WHAT THIS TASK INVOLVES - Reproduce the listing below verbatim.

——

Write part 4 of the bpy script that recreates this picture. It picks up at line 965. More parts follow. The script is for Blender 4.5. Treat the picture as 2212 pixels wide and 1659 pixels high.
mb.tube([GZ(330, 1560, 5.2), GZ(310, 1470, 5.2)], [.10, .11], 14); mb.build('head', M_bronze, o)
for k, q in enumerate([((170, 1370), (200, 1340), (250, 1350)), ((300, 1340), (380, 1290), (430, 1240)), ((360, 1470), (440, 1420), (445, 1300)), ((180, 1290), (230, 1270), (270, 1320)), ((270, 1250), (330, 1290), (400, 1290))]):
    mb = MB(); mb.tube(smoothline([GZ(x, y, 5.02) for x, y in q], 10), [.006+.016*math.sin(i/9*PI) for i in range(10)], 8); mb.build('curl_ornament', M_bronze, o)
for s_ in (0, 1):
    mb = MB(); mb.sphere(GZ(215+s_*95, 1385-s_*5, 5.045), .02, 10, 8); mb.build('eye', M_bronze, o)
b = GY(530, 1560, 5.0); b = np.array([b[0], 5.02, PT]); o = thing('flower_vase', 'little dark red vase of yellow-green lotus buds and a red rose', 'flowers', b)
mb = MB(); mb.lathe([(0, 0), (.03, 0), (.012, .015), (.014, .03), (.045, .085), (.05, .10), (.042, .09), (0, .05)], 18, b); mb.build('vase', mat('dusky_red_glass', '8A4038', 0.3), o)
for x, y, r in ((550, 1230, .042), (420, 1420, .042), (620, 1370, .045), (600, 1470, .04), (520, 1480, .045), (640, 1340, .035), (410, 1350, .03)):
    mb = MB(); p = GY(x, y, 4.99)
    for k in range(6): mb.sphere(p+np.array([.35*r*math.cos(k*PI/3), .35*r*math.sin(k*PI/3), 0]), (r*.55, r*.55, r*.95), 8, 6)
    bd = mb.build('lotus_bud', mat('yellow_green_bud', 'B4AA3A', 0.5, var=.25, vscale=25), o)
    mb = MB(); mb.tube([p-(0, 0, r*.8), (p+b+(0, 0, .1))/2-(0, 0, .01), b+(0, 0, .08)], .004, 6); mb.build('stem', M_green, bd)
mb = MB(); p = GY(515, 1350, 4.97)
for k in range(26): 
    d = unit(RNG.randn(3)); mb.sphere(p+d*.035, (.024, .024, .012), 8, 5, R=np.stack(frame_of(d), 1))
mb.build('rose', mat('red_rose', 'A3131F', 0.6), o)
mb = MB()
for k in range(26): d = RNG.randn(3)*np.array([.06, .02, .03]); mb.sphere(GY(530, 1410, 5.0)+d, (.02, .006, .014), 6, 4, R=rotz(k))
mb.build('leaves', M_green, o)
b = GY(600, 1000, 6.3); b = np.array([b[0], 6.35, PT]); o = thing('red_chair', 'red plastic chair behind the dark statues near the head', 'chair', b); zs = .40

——

RESPONSE -
Write part 4 of the bpy script that recreates this picture. It picks up at line 965. More parts follow. The script is for Blender 4.5. Treat the picture as 2212 pixels wide and 1659 pixels high.
mb.tube([GZ(330, 1560, 5.2), GZ(310, 1470, 5.2)], [.10, .11], 14); mb.build('head', M_bronze, o)
for k, q in enumerate([((170, 1370), (200, 1340), (250, 1350)), ((300, 1340), (380, 1290), (430, 1240)), ((360, 1470), (440, 1420), (445, 1300)), ((180, 1290), (230, 1270), (270, 1320)), ((270, 1250), (330, 1290), (400, 1290))]):
    mb = MB(); mb.tube(smoothline([GZ(x, y, 5.02) for x, y in q], 10), [.006+.016*math.sin(i/9*PI) for i in range(10)], 8); mb.build('curl_ornament', M_bronze, o)
for s_ in (0, 1):
    mb = MB(); mb.sphere(GZ(215+s_*95, 1385-s_*5, 5.045), .02, 10, 8); mb.build('eye', M_bronze, o)
b = GY(530, 1560, 5.0); b = np.array([b[0], 5.02, PT]); o = thing('flower_vase', 'little dark red vase of yellow-green lotus buds and a red rose', 'flowers', b)
mb = MB(); mb.lathe([(0, 0), (.03, 0), (.012, .015), (.014, .03), (.045, .085), (.05, .10), (.042, .09), (0, .05)], 18, b); mb.build('vase', mat('dusky_red_glass', '8A4038', 0.3), o)
for x, y, r in ((550, 1230, .042), (420, 1420, .042), (620, 1370, .045), (600, 1470, .04), (520, 1480, .045), (640, 1340, .035), (410, 1350, .03)):
    mb = MB(); p = GY(x, y, 4.99)
    for k in range(6): mb.sphere(p+np.array([.35*r*math.cos(k*PI/3), .35*r*math.sin(k*PI/3), 0]), (r*.55, r*.55, r*.95), 8, 6)
    bd = mb.build('lotus_bud', mat('yellow_green_bud', 'B4AA3A', 0.5, var=.25, vscale=25), o)
    mb = MB(); mb.tube([p-(0, 0, r*.8), (p+b+(0, 0, .1))/2-(0, 0, .01), b+(0, 0, .08)], .004, 6); mb.build('stem', M_green, bd)
mb = MB(); p = GY(515, 1350, 4.97)
for k in range(26): 
    d = unit(RNG.randn(3)); mb.sphere(p+d*.035, (.024, .024, .012), 8, 5, R=np.stack(frame_of(d), 1))
mb.build('rose', mat('red_rose', 'A3131F', 0.6), o)
mb = MB()
for k in range(26): d = RNG.randn(3)*np.array([.06, .02, .03]); mb.sphere(GY(530, 1410, 5.0)+d, (.02, .006, .014), 6, 4, R=rotz(k))
mb.build('leaves', M_green, o)
b = GY(600, 1000, 6.3); b = np.array([b[0], 6.35, PT]); o = thing('red_chair', 'red plastic chair behind the dark statues near the head', 'chair', b); zs = .40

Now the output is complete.